2/20/2006

Judges, Juries, and Hypocrisy

Yesterday's LA Times offers a sobering account of the Bush Administration's quiet war on the discretion of state governments to regulate and sue industries whose practices threaten their constituents. AEI's Michael S. Greve is on hand to defend the need for such federal intervention to protect business from the supposed threat of "trial lawyers, ambitious state attorneys general and parochial state legislatures." And politicians and activists rightly call conservative technocrats like him out on their fair weather federalism in advocating both a sacred prohibition against the federal government steering states towards the left and a sacred responsibility for the federal government to steer states to the right. But there's a second level of hypocrisy that goes undiscussed here.

Hearing Greve breathlessly recount the threat posed by clever lawyers forcing obscene settlements from misunderstood businesses, you might get the sense that we should let someone other than trial lawyers determine guilt or innocence and mete out punishment. Then you might remember that we already do. They're called juries.

Conservatives are always claiming that their opposition to judicial decisions which limit the power of their constituencies is based in an abiding faith in democracy and a distrust of unelected judges.
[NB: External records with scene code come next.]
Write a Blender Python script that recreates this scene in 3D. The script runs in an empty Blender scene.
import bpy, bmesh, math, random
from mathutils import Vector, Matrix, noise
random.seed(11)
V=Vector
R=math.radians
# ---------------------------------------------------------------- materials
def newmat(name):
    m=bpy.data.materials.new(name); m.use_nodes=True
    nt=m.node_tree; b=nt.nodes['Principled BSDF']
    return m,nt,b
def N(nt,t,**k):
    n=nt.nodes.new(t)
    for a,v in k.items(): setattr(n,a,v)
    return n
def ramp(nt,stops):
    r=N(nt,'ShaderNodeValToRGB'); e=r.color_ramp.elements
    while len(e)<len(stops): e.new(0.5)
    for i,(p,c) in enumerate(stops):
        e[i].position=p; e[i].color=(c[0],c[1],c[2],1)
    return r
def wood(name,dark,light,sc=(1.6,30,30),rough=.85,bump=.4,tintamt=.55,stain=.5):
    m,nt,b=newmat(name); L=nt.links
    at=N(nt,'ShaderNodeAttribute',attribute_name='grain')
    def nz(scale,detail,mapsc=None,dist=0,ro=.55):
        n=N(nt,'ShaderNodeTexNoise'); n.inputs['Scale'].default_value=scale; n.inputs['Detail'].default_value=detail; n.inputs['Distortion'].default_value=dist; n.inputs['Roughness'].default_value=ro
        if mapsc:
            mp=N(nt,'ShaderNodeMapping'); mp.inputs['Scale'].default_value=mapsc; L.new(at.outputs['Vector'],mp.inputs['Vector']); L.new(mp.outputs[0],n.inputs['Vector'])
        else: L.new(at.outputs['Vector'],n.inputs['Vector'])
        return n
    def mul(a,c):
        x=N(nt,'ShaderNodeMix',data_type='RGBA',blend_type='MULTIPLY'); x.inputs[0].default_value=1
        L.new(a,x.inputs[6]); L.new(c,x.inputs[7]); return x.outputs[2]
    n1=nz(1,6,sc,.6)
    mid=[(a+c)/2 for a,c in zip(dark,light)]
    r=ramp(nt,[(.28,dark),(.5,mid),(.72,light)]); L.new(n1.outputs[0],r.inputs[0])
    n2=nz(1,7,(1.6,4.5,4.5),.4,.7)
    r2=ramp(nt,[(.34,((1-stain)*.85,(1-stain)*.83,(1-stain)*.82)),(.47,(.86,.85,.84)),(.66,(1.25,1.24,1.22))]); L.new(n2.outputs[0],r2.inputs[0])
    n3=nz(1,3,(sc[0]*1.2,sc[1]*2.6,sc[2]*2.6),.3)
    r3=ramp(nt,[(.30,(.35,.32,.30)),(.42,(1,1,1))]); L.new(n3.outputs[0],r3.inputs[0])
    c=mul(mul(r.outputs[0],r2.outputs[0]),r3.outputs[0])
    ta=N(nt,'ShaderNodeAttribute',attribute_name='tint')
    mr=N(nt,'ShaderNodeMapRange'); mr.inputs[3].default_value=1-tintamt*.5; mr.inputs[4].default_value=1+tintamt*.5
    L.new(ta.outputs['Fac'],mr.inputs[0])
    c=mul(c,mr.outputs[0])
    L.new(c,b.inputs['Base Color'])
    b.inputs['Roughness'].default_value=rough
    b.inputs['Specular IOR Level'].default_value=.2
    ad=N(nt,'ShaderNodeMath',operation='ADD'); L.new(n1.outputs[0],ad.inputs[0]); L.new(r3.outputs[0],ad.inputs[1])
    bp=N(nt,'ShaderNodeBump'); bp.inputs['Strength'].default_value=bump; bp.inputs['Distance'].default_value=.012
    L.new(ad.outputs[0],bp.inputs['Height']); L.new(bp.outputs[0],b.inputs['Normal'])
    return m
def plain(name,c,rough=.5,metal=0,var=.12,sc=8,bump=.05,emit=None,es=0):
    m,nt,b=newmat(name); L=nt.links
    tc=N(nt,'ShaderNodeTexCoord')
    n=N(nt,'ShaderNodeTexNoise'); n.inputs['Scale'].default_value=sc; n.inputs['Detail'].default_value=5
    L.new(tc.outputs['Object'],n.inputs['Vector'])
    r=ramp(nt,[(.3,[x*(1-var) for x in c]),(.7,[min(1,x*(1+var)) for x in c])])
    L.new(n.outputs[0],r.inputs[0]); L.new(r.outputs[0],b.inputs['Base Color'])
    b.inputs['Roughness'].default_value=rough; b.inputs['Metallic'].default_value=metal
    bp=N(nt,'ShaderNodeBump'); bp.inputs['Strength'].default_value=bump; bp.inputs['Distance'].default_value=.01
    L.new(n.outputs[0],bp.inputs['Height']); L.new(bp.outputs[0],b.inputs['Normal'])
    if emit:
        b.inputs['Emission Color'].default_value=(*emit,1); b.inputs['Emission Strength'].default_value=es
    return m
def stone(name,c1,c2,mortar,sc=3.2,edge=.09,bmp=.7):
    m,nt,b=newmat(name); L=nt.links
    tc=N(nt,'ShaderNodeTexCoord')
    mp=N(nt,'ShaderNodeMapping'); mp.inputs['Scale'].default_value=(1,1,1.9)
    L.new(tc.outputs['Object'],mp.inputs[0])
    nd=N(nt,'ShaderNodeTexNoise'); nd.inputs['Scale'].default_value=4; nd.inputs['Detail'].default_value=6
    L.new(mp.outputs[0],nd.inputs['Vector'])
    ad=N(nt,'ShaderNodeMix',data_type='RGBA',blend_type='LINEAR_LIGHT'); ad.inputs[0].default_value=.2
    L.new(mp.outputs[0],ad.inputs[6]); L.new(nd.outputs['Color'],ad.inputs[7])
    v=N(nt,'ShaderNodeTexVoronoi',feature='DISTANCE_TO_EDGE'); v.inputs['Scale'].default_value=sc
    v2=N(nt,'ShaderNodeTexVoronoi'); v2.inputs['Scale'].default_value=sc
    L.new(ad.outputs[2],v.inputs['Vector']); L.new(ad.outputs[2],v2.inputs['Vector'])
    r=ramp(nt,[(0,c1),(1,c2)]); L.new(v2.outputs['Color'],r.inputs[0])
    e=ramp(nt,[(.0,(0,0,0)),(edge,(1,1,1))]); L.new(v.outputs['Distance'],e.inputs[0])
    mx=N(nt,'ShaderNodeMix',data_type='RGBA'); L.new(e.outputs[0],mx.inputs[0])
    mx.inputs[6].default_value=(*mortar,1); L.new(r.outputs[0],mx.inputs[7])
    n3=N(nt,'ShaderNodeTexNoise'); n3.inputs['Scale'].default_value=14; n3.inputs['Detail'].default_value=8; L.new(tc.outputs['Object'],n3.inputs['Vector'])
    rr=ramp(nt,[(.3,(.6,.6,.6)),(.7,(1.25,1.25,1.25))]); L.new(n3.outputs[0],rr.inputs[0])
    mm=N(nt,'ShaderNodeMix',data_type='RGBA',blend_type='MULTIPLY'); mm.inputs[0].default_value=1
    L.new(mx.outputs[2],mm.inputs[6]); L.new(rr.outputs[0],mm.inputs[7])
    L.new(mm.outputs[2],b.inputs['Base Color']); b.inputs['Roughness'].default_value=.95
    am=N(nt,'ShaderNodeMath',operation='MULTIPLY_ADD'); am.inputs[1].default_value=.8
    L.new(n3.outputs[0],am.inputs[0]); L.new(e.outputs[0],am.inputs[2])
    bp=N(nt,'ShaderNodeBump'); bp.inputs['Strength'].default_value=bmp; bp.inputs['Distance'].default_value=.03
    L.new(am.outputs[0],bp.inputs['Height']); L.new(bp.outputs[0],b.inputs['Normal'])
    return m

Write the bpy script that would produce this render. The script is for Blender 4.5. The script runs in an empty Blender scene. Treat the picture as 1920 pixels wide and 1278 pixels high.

But in the same breath they argue for tort reform in order to protect those same constituencies from regulation by juries. And they gleefully marshall technocratic arguments to suggest that a sampling of "the people" shouldn't be trusted to decide such cases. They're stuck making that argument because for all the talk about Americans hating lawyers and malpractice suits and regulations, it isn't trial lawyers who decide cases and determine damages. It's a (not fully representative) sampling of the American people (sometimes overly restricted by tort reform). So conservatives' concern isn't about democracy. It's about power.